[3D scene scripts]
·····

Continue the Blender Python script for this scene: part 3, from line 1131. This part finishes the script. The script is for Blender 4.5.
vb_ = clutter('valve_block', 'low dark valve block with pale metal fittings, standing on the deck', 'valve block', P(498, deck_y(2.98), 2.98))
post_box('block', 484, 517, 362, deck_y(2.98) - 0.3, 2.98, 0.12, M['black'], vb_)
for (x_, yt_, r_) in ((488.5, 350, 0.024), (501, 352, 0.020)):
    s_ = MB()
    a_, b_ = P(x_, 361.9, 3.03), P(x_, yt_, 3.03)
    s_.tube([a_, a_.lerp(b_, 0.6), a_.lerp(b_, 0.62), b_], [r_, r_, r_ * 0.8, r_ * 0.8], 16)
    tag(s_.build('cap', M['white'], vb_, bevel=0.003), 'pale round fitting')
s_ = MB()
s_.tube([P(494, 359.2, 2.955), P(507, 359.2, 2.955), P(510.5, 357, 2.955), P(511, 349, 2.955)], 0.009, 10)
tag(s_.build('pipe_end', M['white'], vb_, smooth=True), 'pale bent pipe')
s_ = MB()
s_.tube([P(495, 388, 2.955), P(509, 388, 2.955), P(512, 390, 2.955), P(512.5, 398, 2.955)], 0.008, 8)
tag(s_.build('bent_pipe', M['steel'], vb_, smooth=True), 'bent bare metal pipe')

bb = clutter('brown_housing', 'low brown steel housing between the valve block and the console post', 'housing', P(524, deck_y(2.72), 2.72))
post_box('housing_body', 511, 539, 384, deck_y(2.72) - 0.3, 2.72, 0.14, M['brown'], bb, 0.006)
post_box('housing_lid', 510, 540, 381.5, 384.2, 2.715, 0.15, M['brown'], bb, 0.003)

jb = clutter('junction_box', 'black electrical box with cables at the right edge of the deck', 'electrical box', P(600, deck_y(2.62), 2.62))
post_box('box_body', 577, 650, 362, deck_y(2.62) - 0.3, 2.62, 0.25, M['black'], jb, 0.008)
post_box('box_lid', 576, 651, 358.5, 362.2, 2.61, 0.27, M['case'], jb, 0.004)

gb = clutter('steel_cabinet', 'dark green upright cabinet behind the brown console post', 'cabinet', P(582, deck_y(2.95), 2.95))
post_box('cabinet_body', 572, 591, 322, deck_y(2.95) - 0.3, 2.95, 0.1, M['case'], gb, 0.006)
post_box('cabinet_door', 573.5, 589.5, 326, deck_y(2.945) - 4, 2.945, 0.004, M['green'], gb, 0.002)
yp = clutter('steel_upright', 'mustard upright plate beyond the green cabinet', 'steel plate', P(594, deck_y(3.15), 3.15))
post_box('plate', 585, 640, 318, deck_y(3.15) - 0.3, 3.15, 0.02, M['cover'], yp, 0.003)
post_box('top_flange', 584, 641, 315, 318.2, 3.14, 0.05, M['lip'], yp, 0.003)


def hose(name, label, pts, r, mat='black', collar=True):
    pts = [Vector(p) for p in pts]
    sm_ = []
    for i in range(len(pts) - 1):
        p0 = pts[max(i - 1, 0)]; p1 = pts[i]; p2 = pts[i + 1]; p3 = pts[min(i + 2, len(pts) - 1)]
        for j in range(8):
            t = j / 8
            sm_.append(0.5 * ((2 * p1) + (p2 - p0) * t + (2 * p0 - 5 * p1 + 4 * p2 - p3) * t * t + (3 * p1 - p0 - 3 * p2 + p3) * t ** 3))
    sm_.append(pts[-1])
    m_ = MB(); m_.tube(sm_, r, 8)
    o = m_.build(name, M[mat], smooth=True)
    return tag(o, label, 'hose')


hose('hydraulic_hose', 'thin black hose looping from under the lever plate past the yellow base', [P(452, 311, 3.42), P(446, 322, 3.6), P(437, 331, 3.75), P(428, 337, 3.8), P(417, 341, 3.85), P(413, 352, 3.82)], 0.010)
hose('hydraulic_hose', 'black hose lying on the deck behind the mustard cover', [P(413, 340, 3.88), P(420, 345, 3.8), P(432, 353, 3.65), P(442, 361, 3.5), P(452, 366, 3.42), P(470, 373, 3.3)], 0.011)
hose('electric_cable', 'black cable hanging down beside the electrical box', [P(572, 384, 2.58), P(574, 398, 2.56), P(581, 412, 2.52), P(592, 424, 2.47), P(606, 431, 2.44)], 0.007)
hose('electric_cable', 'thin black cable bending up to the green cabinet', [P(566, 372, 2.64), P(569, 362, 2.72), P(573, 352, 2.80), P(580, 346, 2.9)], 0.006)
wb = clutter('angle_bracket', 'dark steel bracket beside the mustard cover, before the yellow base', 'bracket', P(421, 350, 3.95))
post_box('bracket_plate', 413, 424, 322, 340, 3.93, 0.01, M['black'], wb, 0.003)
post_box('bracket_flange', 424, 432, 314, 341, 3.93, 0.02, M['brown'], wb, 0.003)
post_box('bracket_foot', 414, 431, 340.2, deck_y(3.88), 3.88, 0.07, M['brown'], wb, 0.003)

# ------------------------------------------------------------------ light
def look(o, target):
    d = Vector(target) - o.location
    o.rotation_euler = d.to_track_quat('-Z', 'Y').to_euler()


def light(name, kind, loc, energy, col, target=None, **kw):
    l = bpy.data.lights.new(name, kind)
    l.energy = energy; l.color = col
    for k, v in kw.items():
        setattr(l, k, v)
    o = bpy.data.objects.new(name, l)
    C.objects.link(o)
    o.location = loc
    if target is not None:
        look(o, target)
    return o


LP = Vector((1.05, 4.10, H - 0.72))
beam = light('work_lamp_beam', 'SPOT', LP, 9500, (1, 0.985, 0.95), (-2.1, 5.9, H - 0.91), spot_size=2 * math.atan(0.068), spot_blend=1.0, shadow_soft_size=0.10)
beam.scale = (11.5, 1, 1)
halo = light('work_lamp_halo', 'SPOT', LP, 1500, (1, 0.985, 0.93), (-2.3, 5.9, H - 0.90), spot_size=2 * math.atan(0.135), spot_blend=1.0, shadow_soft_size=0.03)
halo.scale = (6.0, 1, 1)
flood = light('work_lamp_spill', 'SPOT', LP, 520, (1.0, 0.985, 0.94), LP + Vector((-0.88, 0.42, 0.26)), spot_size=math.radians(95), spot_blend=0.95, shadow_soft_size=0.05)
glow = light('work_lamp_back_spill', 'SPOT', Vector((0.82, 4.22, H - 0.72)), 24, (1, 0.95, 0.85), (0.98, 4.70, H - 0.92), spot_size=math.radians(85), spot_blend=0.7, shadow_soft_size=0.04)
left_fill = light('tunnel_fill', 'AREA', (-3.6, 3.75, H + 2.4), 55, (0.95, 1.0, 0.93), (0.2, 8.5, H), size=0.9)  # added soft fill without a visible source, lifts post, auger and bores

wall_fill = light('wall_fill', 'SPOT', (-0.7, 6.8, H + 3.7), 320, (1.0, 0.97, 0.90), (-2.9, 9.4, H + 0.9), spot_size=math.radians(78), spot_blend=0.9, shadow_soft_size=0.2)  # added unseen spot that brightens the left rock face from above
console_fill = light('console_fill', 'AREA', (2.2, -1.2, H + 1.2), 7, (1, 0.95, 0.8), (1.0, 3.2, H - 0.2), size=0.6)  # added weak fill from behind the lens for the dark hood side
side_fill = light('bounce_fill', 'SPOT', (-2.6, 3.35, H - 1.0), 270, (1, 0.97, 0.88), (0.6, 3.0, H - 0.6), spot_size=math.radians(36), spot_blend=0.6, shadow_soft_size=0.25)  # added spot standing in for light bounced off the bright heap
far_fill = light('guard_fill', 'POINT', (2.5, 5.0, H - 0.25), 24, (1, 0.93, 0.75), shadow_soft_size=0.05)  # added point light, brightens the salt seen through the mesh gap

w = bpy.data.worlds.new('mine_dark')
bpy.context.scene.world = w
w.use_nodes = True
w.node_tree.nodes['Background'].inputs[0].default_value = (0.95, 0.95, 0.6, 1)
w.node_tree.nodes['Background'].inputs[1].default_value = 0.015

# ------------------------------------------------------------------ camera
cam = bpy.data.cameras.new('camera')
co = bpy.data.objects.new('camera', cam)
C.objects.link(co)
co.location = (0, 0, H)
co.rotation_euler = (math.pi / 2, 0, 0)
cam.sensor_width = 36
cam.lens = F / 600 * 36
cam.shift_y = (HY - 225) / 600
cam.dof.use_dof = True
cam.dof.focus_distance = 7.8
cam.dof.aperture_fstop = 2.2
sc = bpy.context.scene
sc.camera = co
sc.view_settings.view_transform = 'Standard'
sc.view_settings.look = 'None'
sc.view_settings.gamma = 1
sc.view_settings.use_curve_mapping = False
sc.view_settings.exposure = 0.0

·····

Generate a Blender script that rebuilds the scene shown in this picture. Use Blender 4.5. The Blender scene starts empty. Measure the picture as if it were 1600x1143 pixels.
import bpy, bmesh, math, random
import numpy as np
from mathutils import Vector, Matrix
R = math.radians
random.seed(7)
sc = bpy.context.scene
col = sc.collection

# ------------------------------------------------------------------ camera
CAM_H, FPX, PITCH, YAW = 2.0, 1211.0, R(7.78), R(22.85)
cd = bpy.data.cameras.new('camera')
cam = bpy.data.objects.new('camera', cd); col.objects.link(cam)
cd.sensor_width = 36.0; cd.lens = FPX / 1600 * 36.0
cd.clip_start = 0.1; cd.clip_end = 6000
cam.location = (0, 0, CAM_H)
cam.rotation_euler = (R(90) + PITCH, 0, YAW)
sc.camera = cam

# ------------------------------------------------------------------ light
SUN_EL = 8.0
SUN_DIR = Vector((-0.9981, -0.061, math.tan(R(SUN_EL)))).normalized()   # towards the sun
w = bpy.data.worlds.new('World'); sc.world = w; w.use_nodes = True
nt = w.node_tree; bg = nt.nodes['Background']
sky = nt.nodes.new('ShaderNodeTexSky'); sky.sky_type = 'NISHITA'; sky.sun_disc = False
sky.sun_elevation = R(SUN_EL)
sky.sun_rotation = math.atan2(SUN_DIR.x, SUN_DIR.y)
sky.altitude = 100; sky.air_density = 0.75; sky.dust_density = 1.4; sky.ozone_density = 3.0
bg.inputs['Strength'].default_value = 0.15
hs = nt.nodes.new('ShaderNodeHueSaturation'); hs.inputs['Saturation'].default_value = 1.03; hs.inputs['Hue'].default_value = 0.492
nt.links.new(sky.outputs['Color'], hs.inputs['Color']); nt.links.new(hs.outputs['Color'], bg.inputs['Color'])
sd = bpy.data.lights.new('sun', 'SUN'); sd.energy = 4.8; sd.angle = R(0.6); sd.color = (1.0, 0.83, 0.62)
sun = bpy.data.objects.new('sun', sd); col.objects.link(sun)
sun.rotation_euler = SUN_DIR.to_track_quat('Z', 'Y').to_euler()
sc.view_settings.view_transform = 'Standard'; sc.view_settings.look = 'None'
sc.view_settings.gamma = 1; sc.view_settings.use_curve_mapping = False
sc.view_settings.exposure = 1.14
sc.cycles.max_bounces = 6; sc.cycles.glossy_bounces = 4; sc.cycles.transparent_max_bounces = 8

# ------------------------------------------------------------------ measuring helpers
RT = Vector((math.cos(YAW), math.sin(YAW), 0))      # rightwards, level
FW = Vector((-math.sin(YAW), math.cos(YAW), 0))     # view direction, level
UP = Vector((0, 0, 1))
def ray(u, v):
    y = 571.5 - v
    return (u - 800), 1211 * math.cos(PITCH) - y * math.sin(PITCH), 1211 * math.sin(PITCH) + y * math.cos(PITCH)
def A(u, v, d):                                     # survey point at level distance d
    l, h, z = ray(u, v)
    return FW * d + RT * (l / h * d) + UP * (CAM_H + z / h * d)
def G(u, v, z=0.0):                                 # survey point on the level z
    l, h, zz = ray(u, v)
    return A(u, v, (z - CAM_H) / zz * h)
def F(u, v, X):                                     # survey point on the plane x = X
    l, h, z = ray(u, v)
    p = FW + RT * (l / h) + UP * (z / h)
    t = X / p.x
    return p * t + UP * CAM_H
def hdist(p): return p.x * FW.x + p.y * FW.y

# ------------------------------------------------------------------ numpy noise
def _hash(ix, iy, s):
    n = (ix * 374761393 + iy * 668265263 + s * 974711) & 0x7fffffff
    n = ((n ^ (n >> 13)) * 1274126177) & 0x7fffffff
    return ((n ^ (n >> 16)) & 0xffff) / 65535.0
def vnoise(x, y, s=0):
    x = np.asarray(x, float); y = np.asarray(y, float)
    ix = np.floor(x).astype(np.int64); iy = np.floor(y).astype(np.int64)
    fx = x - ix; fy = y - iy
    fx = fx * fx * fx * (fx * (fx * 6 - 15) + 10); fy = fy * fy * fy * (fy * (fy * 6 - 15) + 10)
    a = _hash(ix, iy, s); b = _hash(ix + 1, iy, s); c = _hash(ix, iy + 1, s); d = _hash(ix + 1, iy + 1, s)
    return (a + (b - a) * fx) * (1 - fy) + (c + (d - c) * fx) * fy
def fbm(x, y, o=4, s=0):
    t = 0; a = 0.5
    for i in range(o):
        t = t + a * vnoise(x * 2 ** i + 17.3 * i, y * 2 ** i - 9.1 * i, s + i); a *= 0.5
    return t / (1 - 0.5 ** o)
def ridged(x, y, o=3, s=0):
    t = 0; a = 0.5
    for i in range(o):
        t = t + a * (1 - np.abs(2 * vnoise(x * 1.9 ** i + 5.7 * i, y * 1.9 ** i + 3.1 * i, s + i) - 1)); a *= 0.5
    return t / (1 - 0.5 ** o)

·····

• [WORK REQUIRED]:
Copy out precisely the lines from the line with "Generate a Blender" to the line with "sc.camera = cam" in the material above, including those two lines and omitting all the rest.

• [ANSWER]:
Generate a Blender script that rebuilds the scene shown in this picture. Use Blender 4.5. The Blender scene starts empty. Measure the picture as if it were 1600x1143 pixels.
import bpy, bmesh, math, random
import numpy as np
from mathutils import Vector, Matrix
R = math.radians
random.seed(7)
sc = bpy.context.scene
col = sc.collection

# ------------------------------------------------------------------ camera
CAM_H, FPX, PITCH, YAW = 2.0, 1211.0, R(7.78), R(22.85)
cd = bpy.data.cameras.new('camera')
cam = bpy.data.objects.new('camera', cd); col.objects.link(cam)
cd.sensor_width = 36.0; cd.lens = FPX / 1600 * 36.0
cd.clip_start = 0.1; cd.clip_end = 6000
cam.location = (0, 0, CAM_H)
cam.rotation_euler = (R(90) + PITCH, 0, YAW)
sc.camera = cam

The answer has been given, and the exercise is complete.